- What is expected
How many lines in the records below hold the string "script"? Please answer with the number and nothing more.

Lines of data:
=-=-=
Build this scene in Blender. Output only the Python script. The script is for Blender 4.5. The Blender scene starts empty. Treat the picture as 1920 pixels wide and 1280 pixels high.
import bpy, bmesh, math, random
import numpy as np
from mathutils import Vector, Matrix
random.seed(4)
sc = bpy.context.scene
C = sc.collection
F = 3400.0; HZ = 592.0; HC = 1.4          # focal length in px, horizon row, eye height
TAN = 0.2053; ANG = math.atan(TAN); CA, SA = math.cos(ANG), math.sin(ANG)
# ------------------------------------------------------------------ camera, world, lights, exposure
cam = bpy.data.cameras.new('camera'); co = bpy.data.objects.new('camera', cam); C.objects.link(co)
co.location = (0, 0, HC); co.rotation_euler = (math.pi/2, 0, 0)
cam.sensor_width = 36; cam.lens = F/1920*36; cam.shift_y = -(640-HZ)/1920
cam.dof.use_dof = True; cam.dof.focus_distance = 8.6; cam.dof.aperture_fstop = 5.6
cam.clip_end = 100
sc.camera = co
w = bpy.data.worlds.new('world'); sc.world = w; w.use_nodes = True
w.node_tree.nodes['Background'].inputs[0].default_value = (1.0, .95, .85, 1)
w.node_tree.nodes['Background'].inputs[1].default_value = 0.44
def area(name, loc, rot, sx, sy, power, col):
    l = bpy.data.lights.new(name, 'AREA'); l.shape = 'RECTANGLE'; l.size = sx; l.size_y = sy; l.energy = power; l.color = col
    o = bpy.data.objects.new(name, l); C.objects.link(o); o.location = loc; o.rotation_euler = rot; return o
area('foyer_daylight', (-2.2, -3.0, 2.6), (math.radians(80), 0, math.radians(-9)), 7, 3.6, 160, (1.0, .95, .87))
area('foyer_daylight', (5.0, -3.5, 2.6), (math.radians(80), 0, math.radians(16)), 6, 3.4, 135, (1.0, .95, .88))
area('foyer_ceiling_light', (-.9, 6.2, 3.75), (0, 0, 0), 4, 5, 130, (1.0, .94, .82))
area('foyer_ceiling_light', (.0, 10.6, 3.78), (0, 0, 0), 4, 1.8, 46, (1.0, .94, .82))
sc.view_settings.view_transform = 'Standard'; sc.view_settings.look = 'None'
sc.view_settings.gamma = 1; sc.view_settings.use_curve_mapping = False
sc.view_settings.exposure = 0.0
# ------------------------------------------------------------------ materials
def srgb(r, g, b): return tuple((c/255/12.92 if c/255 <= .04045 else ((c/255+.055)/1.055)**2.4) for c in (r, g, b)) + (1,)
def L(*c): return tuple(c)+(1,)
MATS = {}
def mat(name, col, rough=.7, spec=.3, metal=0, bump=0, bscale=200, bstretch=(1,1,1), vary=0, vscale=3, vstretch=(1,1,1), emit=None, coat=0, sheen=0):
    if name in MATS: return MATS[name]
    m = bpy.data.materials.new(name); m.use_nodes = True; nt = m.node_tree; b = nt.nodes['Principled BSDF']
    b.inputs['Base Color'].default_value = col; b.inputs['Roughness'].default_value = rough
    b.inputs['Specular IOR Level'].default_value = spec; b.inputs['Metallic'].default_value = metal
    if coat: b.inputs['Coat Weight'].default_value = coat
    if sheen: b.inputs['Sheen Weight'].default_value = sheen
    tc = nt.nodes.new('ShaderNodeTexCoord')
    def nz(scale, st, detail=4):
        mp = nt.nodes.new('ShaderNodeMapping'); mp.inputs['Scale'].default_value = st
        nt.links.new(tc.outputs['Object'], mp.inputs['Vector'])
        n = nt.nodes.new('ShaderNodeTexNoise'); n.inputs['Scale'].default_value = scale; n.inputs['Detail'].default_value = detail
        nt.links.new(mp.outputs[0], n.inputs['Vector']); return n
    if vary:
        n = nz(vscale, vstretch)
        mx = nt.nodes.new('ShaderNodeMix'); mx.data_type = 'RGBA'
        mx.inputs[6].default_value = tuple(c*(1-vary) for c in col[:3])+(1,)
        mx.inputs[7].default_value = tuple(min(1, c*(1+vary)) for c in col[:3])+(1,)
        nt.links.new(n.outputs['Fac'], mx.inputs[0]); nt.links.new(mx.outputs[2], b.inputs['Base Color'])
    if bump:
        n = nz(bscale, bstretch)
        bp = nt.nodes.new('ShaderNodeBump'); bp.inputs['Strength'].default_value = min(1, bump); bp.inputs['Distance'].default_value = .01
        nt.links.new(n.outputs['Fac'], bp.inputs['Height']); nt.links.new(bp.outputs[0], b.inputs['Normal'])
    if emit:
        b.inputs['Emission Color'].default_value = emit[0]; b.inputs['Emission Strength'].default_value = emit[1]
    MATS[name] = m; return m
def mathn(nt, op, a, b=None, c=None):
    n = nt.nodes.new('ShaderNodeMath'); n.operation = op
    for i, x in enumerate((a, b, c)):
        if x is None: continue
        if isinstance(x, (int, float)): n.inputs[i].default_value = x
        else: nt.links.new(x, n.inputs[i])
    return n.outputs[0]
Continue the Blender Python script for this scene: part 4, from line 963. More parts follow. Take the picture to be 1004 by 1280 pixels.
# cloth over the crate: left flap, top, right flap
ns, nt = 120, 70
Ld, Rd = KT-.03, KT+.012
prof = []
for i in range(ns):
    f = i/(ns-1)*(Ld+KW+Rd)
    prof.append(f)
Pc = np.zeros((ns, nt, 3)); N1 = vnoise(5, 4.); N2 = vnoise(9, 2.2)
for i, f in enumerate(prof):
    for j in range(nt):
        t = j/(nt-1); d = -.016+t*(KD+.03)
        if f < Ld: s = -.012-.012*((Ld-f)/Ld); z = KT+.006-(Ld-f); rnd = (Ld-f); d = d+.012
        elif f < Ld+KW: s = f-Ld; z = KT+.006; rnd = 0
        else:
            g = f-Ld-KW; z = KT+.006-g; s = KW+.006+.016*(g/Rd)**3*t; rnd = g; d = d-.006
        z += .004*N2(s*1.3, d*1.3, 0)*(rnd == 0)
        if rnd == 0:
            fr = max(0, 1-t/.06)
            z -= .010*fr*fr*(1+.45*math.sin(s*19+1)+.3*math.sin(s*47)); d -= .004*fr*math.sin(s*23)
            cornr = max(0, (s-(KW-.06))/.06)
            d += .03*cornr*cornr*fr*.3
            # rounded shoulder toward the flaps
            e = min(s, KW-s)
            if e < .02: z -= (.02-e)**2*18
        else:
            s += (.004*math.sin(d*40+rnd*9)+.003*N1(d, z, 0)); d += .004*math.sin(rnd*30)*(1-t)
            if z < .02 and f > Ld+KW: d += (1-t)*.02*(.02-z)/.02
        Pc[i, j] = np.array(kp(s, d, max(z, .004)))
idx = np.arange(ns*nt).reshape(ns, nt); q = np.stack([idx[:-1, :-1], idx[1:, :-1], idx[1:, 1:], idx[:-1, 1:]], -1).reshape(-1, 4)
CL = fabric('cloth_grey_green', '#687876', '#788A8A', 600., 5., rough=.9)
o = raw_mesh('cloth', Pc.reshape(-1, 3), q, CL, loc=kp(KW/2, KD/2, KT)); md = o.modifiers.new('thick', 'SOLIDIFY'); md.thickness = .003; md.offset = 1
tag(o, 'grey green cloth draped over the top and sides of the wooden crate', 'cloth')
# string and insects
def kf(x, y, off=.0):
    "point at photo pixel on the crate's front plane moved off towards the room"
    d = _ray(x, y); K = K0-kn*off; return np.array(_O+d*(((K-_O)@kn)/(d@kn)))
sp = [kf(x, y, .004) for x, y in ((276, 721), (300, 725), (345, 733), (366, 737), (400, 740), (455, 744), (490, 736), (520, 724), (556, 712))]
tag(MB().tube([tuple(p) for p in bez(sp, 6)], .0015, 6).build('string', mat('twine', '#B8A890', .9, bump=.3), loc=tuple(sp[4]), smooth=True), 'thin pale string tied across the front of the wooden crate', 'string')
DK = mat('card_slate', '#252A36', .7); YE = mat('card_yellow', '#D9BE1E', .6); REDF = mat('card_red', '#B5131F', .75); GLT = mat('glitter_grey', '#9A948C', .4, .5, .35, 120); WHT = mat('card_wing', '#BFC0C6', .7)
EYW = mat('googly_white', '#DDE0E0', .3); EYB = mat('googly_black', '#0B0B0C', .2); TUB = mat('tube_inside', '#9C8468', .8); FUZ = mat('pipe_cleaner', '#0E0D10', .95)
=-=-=
- Result of the exercise
2